• [YOUR INSTRUCTIONS]: Would you print the material exactly, starting at its first line and ending at the line holding "col = scene.collection"?

• [DATASET EXCERPT]:
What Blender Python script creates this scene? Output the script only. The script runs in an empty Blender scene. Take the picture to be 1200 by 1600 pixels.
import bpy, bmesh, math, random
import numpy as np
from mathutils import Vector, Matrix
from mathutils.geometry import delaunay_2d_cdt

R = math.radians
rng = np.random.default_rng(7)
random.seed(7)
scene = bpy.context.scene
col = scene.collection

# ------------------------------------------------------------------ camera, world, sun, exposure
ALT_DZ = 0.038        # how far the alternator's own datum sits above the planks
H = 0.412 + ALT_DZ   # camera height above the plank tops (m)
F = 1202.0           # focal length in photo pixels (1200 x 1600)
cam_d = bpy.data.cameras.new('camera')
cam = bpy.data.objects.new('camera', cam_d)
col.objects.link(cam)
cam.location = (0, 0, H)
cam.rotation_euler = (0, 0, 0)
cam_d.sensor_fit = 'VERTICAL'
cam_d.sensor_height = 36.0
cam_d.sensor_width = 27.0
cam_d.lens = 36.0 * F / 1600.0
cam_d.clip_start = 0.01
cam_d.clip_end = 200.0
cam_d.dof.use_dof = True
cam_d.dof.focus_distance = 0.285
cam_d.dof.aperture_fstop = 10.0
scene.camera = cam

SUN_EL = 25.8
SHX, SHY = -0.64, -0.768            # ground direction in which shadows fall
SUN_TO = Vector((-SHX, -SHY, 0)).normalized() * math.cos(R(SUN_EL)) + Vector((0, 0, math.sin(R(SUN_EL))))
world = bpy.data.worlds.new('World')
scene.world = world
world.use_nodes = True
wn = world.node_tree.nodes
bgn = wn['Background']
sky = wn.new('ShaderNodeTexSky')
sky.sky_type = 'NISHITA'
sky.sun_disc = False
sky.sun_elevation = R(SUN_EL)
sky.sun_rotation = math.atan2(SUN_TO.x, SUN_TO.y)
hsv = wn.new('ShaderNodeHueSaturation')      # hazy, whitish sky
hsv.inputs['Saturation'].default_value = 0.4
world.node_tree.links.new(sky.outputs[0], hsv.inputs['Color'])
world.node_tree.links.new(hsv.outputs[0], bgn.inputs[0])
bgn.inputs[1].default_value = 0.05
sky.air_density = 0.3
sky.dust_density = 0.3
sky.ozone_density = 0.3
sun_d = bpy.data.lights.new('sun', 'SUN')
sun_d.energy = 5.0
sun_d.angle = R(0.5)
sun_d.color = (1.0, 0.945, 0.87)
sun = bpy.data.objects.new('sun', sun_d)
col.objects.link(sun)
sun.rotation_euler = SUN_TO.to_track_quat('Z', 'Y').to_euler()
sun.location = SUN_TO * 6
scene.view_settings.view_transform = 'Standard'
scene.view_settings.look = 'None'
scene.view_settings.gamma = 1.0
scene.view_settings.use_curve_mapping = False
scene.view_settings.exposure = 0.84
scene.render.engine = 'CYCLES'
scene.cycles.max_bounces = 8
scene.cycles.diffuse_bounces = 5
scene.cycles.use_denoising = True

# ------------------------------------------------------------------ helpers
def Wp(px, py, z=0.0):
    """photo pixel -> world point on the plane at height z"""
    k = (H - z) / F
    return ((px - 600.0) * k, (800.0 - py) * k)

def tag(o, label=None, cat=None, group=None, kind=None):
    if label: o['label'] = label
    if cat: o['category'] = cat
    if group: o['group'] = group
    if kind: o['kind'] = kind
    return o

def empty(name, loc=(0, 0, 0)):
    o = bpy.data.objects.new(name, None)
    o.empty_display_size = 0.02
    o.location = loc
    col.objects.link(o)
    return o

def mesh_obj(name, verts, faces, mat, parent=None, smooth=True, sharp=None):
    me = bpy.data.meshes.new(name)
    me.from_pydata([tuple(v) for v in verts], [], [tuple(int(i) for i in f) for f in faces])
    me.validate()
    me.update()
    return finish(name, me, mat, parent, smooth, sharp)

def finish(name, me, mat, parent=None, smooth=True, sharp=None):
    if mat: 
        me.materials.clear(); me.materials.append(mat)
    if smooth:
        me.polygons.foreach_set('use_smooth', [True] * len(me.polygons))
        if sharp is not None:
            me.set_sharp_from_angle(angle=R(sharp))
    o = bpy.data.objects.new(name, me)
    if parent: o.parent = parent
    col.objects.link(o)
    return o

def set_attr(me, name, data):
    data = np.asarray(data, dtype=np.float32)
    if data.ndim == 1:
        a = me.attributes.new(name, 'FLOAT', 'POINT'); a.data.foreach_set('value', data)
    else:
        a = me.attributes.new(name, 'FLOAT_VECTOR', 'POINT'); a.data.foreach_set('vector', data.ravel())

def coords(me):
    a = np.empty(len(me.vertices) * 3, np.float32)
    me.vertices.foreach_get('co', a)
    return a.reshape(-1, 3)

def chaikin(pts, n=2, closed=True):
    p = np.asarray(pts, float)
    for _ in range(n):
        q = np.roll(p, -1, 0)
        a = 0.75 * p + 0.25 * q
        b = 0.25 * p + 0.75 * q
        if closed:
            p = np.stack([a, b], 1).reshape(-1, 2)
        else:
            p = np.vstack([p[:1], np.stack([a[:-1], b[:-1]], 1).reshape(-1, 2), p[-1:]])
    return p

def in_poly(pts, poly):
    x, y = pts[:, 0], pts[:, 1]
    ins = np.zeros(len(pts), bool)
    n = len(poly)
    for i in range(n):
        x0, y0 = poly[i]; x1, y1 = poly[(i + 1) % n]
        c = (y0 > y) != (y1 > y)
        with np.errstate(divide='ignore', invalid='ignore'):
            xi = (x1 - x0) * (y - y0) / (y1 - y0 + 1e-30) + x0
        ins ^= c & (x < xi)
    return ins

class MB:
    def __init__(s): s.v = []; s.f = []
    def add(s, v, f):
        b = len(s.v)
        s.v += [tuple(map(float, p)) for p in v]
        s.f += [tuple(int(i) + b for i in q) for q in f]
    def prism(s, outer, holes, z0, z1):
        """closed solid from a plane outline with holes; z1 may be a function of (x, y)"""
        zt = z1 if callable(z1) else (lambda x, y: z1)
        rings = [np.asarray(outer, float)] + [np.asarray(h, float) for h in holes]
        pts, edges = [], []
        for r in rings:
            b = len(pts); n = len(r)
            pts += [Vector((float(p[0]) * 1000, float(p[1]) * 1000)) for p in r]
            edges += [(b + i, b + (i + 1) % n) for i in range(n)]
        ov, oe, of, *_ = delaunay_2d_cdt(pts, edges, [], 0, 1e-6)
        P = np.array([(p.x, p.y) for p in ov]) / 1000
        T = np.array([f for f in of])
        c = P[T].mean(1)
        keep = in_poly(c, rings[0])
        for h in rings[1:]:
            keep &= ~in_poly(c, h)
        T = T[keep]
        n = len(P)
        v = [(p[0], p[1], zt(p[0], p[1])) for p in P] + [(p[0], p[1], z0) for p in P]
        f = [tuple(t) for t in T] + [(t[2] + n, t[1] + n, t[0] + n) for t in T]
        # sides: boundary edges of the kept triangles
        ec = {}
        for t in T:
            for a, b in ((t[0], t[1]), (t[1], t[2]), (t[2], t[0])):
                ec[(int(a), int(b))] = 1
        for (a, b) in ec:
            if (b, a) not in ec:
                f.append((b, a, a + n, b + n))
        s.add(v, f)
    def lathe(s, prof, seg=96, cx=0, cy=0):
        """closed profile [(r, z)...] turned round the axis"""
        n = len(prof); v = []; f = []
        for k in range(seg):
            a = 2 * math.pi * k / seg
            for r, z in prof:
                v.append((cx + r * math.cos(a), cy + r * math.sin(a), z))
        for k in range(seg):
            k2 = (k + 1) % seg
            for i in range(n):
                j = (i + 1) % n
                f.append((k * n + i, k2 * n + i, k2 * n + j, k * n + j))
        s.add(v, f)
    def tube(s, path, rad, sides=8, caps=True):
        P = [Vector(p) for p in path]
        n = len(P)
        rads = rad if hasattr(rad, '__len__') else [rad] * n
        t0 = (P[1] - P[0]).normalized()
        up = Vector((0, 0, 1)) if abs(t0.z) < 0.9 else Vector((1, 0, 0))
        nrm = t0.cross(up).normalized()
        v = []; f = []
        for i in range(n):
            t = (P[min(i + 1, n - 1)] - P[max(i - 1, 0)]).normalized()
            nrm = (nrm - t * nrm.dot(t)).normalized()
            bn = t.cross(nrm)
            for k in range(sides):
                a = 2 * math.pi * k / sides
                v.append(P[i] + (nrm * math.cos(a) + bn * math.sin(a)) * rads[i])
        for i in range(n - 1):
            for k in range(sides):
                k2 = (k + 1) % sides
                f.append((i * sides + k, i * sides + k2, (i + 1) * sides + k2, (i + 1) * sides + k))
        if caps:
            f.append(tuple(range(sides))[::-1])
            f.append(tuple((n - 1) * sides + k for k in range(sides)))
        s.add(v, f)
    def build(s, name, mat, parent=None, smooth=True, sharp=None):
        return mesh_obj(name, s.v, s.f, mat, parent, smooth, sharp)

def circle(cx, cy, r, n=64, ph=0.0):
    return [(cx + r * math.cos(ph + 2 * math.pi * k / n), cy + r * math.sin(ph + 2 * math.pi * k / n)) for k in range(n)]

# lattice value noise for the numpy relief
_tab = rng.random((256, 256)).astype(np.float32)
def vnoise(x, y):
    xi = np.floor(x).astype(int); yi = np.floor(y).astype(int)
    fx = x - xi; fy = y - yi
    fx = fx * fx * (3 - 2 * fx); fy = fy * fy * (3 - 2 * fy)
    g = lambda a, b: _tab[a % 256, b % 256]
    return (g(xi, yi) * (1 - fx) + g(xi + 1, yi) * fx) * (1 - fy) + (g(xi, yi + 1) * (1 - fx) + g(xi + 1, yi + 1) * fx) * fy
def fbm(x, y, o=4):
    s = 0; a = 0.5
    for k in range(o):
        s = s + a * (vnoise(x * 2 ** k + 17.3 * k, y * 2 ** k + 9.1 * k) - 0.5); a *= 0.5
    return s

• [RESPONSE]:
What Blender Python script creates this scene? Output the script only. The script runs in an empty Blender scene. Take the picture to be 1200 by 1600 pixels.
import bpy, bmesh, math, random
import numpy as np
from mathutils import Vector, Matrix
from mathutils.geometry import delaunay_2d_cdt

R = math.radians
rng = np.random.default_rng(7)
random.seed(7)
scene = bpy.context.scene
col = scene.collection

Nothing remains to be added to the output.